No Brasil, em especial, para que o país se adeque às normas internacionais de descarbonização do setor marítimo, será necessária, antes de tudo, a realização de estudos para conhecer a sua realidade, a fim de possibilitar a implementação de políticas públicas eficazes e adequadas para o atingimento das metas estabelecidas pela IMO.

Some-se a tudo isso, como mais um obstáculo ou desafio à aplicação da norma, a própria política internacional, que vive momento conturbado relativamente à temática ambiental. Recentemente, os Estados Unidos posicionaram-se contrariamente à MEPC 83, afirmando, inclusive, que atuariam em conjunto com outros países para que a norma não fosse adotada.

Diante desse cenário, é evidente que a efetiva descarbonização do setor marítimo exigirá não apenas avanços tecnológicos e investimentos robustos, mas também um esforço coordenado entre os Estados Membros da IMO, operadores privados e organismos multilaterais.
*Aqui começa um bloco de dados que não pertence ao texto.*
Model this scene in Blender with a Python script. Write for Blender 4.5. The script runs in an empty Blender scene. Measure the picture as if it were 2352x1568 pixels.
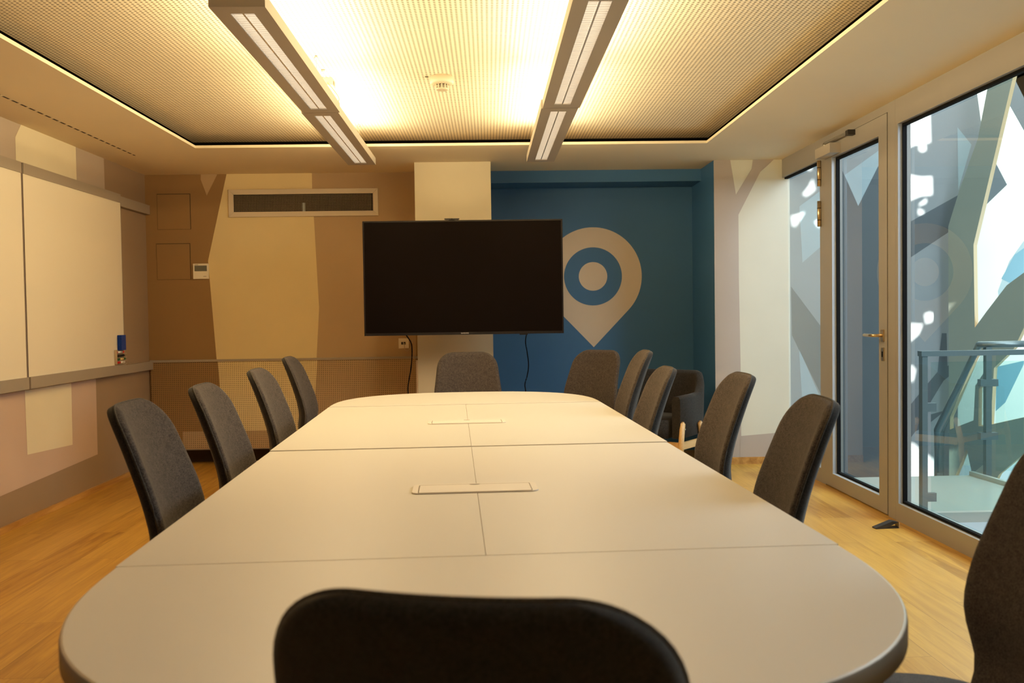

A construção de consensos diplomáticos será essencial para garantir a adoção e a implementação eficaz do IMO Net-Zero Framework, respeitando as diferentes realidades econômicas e estruturais dos países envolvidos. Somente por meio de diálogo construtivo, políticas públicas bem fundamentadas e incentivos à inovação será possível transformar os desafios atuais em oportunidades concretas para uma transição energética justa e sustentável no transporte marítimo internacional.